> Work instructions: Quote the whole listing exactly. Leave the pictures out of your copy.

>> Start Supplied material

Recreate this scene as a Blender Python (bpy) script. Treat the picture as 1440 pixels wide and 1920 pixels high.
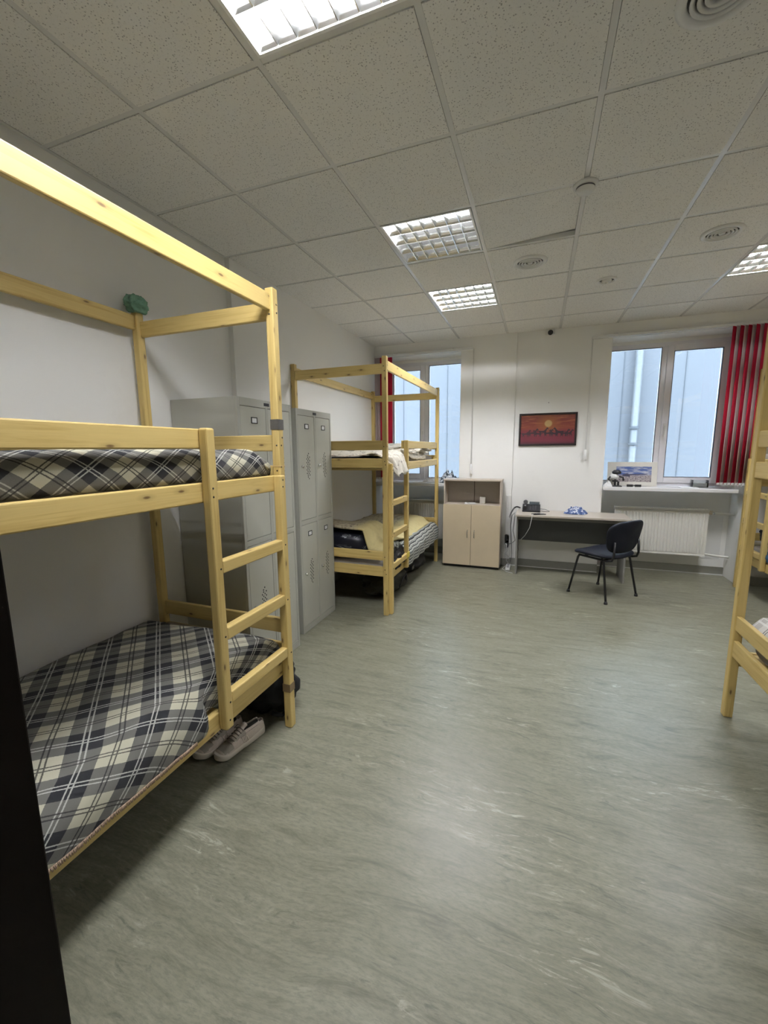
import bpy, bmesh, math, random
from mathutils import Vector, Matrix, noise
random.seed(7)
PI = math.pi
S = bpy.context.scene
COL = S.collection
for o in list(bpy.data.objects): bpy.data.objects.remove(o)

# ------------------------------------------------------------------ camera
YAW, PITCH, ROLL, FPX = -0.355548566, 0.149582199, -0.008252525, 777.979
CAMX, CAMZ = 2.2161, 1.535
cam_d = bpy.data.cameras.new('camera'); cam = bpy.data.objects.new('camera', cam_d); COL.objects.link(cam)
cam_d.sensor_fit = 'VERTICAL'; cam_d.sensor_height = 36; cam_d.sensor_width = 27; cam_d.lens = FPX/1920*36
cam_d.clip_start = 0.02; cam_d.clip_end = 100
_f = Vector((math.sin(YAW)*math.cos(PITCH), math.cos(YAW)*math.cos(PITCH), -math.sin(PITCH)))
_r = Vector((math.cos(YAW), -math.sin(YAW), 0)); _u = _r.cross(_f)
_c, _s = math.cos(ROLL), math.sin(ROLL)
_r, _u = _c*_r+_s*_u, -_s*_r+_c*_u
cam.matrix_world = Matrix(((_r.x, _u.x, -_f.x, CAMX), (_r.y, _u.y, -_f.y, 0), (_r.z, _u.z, -_f.z, CAMZ), (0, 0, 0, 1)))
S.camera = cam
# ------------------------------------------------------------------ exposure, world, light levels
S.view_settings.view_transform = 'Standard'; S.view_settings.look = 'None'
S.view_settings.exposure = 0.48; S.view_settings.gamma = 1.0; S.view_settings.use_curve_mapping = False
SKY = 12.0                      # overcast sky strength
TUBES = {1: (260,)*4, 2: (13, 10, 0.25, 0.25), 3: (208,)*4, 4: (175,)*4, 5: (40,)*4, 6: (10,)*4}
w = bpy.data.worlds.new('world'); S.world = w; w.use_nodes = True
w.node_tree.nodes['Background'].inputs[0].default_value = (0.66, 0.82, 1.0, 1)
w.node_tree.nodes['Background'].inputs[1].default_value = SKY

# ------------------------------------------------------------------ room numbers
H = 2.941; YB = 5.607; YN = 5.95; XR = 5.34; YF = -0.42; XL = -0.03; XL2 = 0.012
GX, GY = 0.588, 1.485          # ceiling grid origin (0.6 m tiles)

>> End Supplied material

> The response:
Recreate this scene as a Blender Python (bpy) script. Treat the picture as 1440 pixels wide and 1920 pixels high.
import bpy, bmesh, math, random
from mathutils import Vector, Matrix, noise
random.seed(7)
PI = math.pi
S = bpy.context.scene
COL = S.collection
for o in list(bpy.data.objects): bpy.data.objects.remove(o)

# ------------------------------------------------------------------ camera
YAW, PITCH, ROLL, FPX = -0.355548566, 0.149582199, -0.008252525, 777.979
CAMX, CAMZ = 2.2161, 1.535
cam_d = bpy.data.cameras.new('camera'); cam = bpy.data.objects.new('camera', cam_d); COL.objects.link(cam)
cam_d.sensor_fit = 'VERTICAL'; cam_d.sensor_height = 36; cam_d.sensor_width = 27; cam_d.lens = FPX/1920*36
cam_d.clip_start = 0.02; cam_d.clip_end = 100
_f = Vector((math.sin(YAW)*math.cos(PITCH), math.cos(YAW)*math.cos(PITCH), -math.sin(PITCH)))
_r = Vector((math.cos(YAW), -math.sin(YAW), 0)); _u = _r.cross(_f)
_c, _s = math.cos(ROLL), math.sin(ROLL)
_r, _u = _c*_r+_s*_u, -_s*_r+_c*_u
cam.matrix_world = Matrix(((_r.x, _u.x, -_f.x, CAMX), (_r.y, _u.y, -_f.y, 0), (_r.z, _u.z, -_f.z, CAMZ), (0, 0, 0, 1)))
S.camera = cam
# ------------------------------------------------------------------ exposure, world, light levels
S.view_settings.view_transform = 'Standard'; S.view_settings.look = 'None'
S.view_settings.exposure = 0.48; S.view_settings.gamma = 1.0; S.view_settings.use_curve_mapping = False
SKY = 12.0                      # overcast sky strength
TUBES = {1: (260,)*4, 2: (13, 10, 0.25, 0.25), 3: (208,)*4, 4: (175,)*4, 5: (40,)*4, 6: (10,)*4}
w = bpy.data.worlds.new('world'); S.world = w; w.use_nodes = True
w.node_tree.nodes['Background'].inputs[0].default_value = (0.66, 0.82, 1.0, 1)
w.node_tree.nodes['Background'].inputs[1].default_value = SKY

# ------------------------------------------------------------------ room numbers
H = 2.941; YB = 5.607; YN = 5.95; XR = 5.34; YF = -0.42; XL = -0.03; XL2 = 0.012
GX, GY = 0.588, 1.485          # ceiling grid origin (0.6 m tiles)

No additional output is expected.